Transaction Script は次のような特徴を持つ:

  • 各処理単位(Use Case / API Handler / バッチジョブ)ごとに関数を作る
  • ビジネスロジックはその関数内部に “直列で” 書かれる
  • データアクセスも関数内で直接呼ばれることが多い
  • Domain Model のような複雑なオブジェクトは不要
  • 他の関数との共有ロジックはできるだけ減らされる(または増やしてはいけない)

実装例のイメージ:

processOrder()
→ 入力チェック
→ 在庫確認
→ 決済呼び出し
→ 注文レコードの保存
→ 完了レスポンス

✅ 得意なアプリケーション

  • CRUD 中心のシンプルアプリ
  • 小規模な管理画面
  • 数週間〜数ヶ月の短命プロダクト
  • データモデルと UI がほぼ一致する Web アプリ
  • 小規模スタートアップの MVP(最小実用製品)

❌ 不向きなケース

  • ビジネスロジックが複雑で “手続き列” では表現しきれない
  • 読み取り・書き込みロジックが大量に分散していく
  • 同じ処理のバリエーションが増える
  • ステートや不変条件の制御が必要(DDD が向く領域)
  • 長期運用・機能追加が継続的に発生するプロダクト

✅ 歴史(系譜・親スタイル)

  • Fowler の Patterns of Enterprise Application Architecture によって明確化された
  • Big Ball of Mud → Transaction Script → Layered Architecture と発展
  • 小規模 → 中規模へスケールさせる際に「限界」が現れ、
    Domain Model / Layered などが登場した

✅ 関連スタイル

✅ 代表的なフレームワーク

Transaction Script は特定のフレームワークに依存しないが、
“1 ユースケース= 1 関数” の構造を自然に誘導する場面が多い。

  • Next.js / Node.js(API Routes / Route Handlers)
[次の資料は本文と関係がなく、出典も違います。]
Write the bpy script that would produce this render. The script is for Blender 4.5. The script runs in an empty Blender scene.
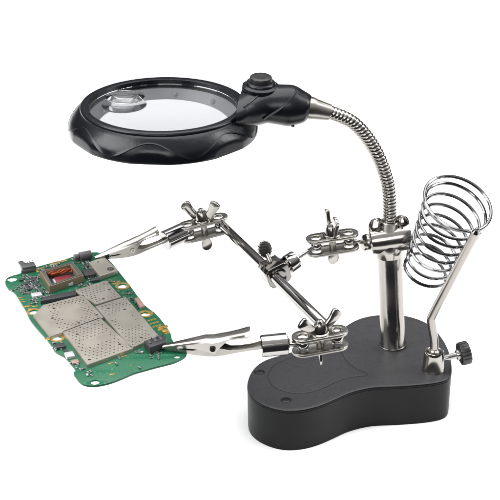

    • 単一関数でリクエスト → レスポンスを完結させやすい
    • 手続き的処理が中心の小規模 API に向く
  • Laravel / Rails(Controller 内の手続き的処理)

    • 小規模 CRUD では Controller 内に処理が集まりやすく Transaction Script 化しやすい
  • サーバレス系(AWS Lambda / Cloud Functions)

    • 1 関数 = 1 処理となるため、Transaction Script と非常に相性が良い

✅ このスタイルを支えるデザインパターン

Transaction Script 自体は “パターンをほぼ必要としないシンプル構造” だが、
以下のパターンが部分的に補助的役割を果たす。

  • Command

    • 処理単位(Use Case)を操作オブジェクトとして表現する際に利用される
    • トランザクション処理の「操作」を明確化できる
  • Template Method

    • 複数の Transaction Script 間で処理ステップが似ている場合の抽象化に向く
    • 例:共通の前処理・後処理を統一化する
  • Strategy

    • 処理の“差し替え点”が発生した場合に使用されることがある
    • 基本的には TS の守備範囲外だが、成長時に補助として現れる

✅ まとめ

Transaction Script は、簡単なアプリケーションに最適な「現実的・実用的な」構造スタイル

しかし成長し続けるプロダクトでは、ロジックの重複・肥大化・変更困難・テスト困難が急速に拡大する。

そのため、「スケールしない」ことを理解したうえで使うべきスタイルと言える。